E che c’è chi sta per fare grandi affari dopo un decennio di depotenziamento e “svalutazione” forzata del patrimonio dei moli italiani. Come si traduce tutto questo “movimento” di colletti bianchi sui lavoratori portuali? In uno svuotamento ulteriore. Il salario del portuale, a eccezione dei dipendenti diretti dei terminalisti, è fondato da una quota fissa e da una sorta di “cottimo” legato alla merce (tipologia e quantità).
 
E i lavoratori delle compagnie portuali intervengono sui picchi di lavoro, quindi quando c’è un alto flusso di merci si chiamano lavoratori dal bacino di braccia fornito dalle compagnie o dalle cooperative similari (come quelle presenti nel porto di Trieste). Davanti a un crollo verticale dei traffici ci si trova davanti a una crisi sia occupazionale che “imprenditoriale” (considerando le Compagnie delle imprese a tutti gli effetti) senza pari. Da qui l’integrazione del salario grazie alla cassa integrazione ordinaria (e straordinaria).
 
Un sistema che sta mandando letteralmente in fallimento l’insieme delle compagnie portuali italiane, favorendo i terminalisti e gli armatori a discapito di quel poco di pubblico che rimane e la creazione di hub portuali sottratti integralmente al governo pubblico. Per fare un esempio la Compagnia di Trieste, ormai residuale, è attualmente commissariata e in vendita e, ovviamente, chi sta cercando di acquistarla (o meglio di acquistare l’autorizzazione al lavoro in banchina previsto dall’articolo 17 della legge 84/94) sono i terminalisti/armatori che così, proprio grazie a questa autorizzazione, non avrebbero più bisogno di rivolgersi esternamente (con costi aggiuntivi) per far fronte ad eventuali picchi di lavoro.
 
Ma la crisi è solo italiana? No. Tutto il sistema portuale, legato ai traffici delle merci, è entrato in crisi. Licenziamenti, chiusure, imprese che falliscono si segnalano in tutto il mondo.
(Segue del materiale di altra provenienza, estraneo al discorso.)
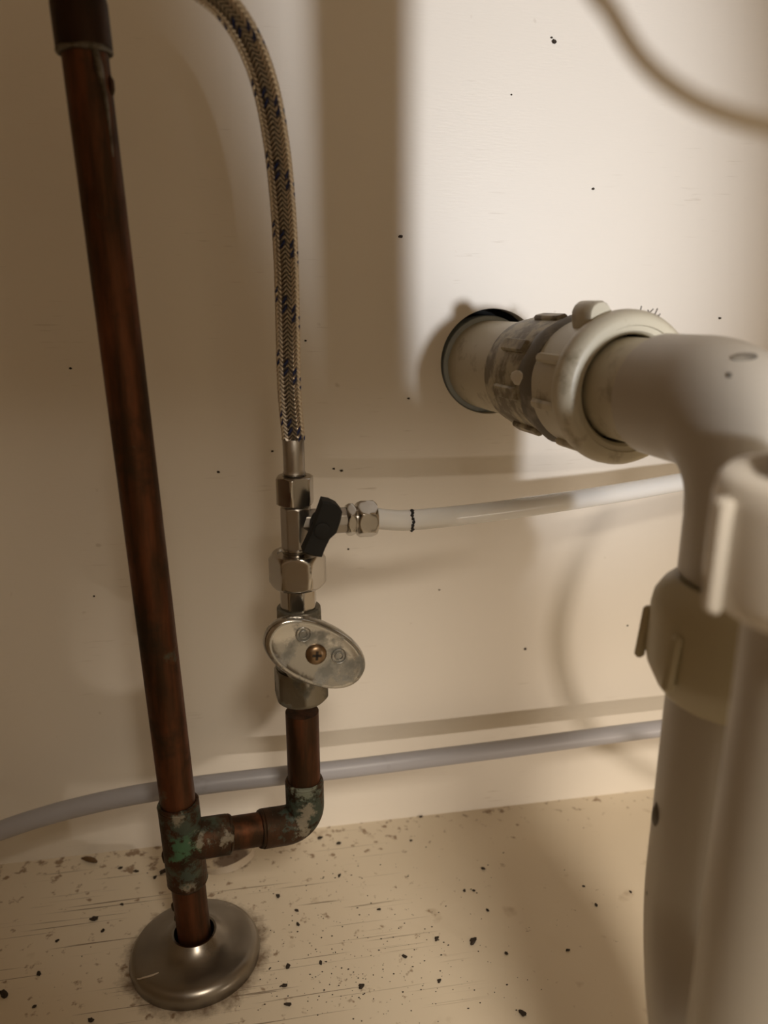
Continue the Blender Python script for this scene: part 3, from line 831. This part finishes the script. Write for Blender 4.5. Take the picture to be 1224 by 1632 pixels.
rest = [(576, 1573, 1.9), (459, 1602, 2.0), (645, 1525, 1.5), (807, 1520, 1.3), (905, 1515, 1.4), (950, 1443, 1.2), (604, 1450, 1.4), (459, 1541, 2.0), (453, 1572, 1.6), (511, 1535, 1.4), (473, 1452, 1.5), (475, 1474, 1.4), (443, 1429, 1.7), (777, 1451, 1.2), (755, 1420, 1.1), (700, 1564, 1.3), (62, 1553, 1.8), (164, 1484, 1.4), (192, 1384, 1.6), (217, 1389, 1.5), (247, 1399, 1.4), (91, 1500, 1.3), (194, 1442, 1.3), (145, 1627, 1.8), (55, 1605, 1.2), (541, 1396, 1.5), (655, 1340, 1.2), (671, 1302, 1.3), (510, 1336, 1.9), (540, 1345, 1.9), (770, 1385, 1.3), (740, 1420, 1.2), (930, 1413, 1.0), (1005, 1422, 1.0)]
def crumb(x, y, s, label, i, group=None):
    o = bpy.data.objects.new('dirt_crumb', CH[i % 5]); COL.objects.link(o)
    o.location = F(x, y); k = s*.00066
    o.scale = (k*random.uniform(1, 1.35), k*random.uniform(.85, 1.2), k*random.uniform(.7, 1))
    o.rotation_euler = (0, 0, random.uniform(0, 6.28))
    tag(o, label, 'crumb', group)
for i, ((x, y), (lab, s)) in enumerate(named.items()): crumb(x, y, s*1.45, lab, i)
for i, (x, y, s) in enumerate(rest): crumb(x, y, s*1.15, 'tiny dark crumb of dirt among the scatter on the cream cabinet floor', i, 'dirt crumbs scattered on the cabinet floor')
m = MB(); cnt = 0
while cnt < 420:
    x = random.gauss(540, 150); y = random.triangular(1310, 1640, 1560)
    if not (10 < x < 1060): continue
    p = F(x, y)
    if p.y > -.003 or (p-PLATE).length < .034: continue
    s = random.choice((.00012, .00016, .00022, .00032))
    blobm(m, p+Z*s*.35, s*random.uniform(.8, 1.7), s, s*.5, seed=cnt, lum=.5); cnt += 1
tag(m.build('dirt_specks', M['dirt']), 'fine dirt specks scattered over the cabinet floor', 'dirt', kind='stuff')
m = MB()
for i, (x, y, s) in enumerate(((883, 66, 1.1), (879, 60, .6), (638, 377, 1.0), (945, 301, .8), (651, 635, .7), (112, 587, .7), (348, 752, .8), (815, 151, .5), (487, 543, .6), (532, 747, .7), (544, 750, .8), (150, 950, .6), (555, 875, .6), (1000, 997, .6), (434, 719, .7), (700, 940, .5), (837, 1034, .9), (1147, 507, .8))):
    p = W(x, y); k = s*.0008
    blobm(m, p+OUT*k*.3, k*1.3, k*.6, k*.9, seed=i+40, lum=.6)
tag(m.build('wall_specks', M['dirt']), 'tiny dark specks stuck on the cream back panel', 'dirt', kind='stuff')

for o in bpy.data.objects:
    if '_org' in o: del o['_org']
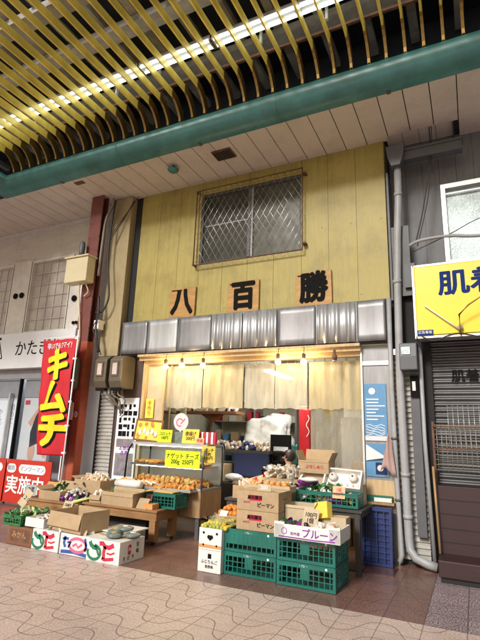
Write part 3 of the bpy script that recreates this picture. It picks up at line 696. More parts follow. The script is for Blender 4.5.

Il 30/35 per cento di contrazione nel commercio in meno di un anno ha colpito duramente il sistema cinese e quello indiano (si parla di decine di migliaia di posti di lavoro persi in meno tre mesi da gennaio a marzo in India), anche gli Usa stanno entrando in crisi (con una riduzione di quasi il 50 per cento dei traffici ferroviari di container e il blocco sostanziale degli snodi ferroviari nelle città portuali), stesso dicasi per i porti atlantici europei e quelli mediterranei di Spagna, Francia e Grecia.
 
La differenza fra Italia e resto del mondo è che, mentre in Italia si taglia e si depotenzia da anni, altrove si è investito sia in infrastrutture sia in tecnologia e che quindi il sistema, ben integrato con gli altri settori della logistica (aerei, ferrovie, sistemi viari), al termine della contrazione finanziaria ed economica, sarà in grado velocemente di mettersi al lavoro, mentre in Italia, probabilmente, ci troveremo a speculare sugli enormi patrimoni potenzialmente edificabili di enormi aree portuali abbandonate e dequalificate. Non sembra proprio, la nostra, una strategia da Paese del G8.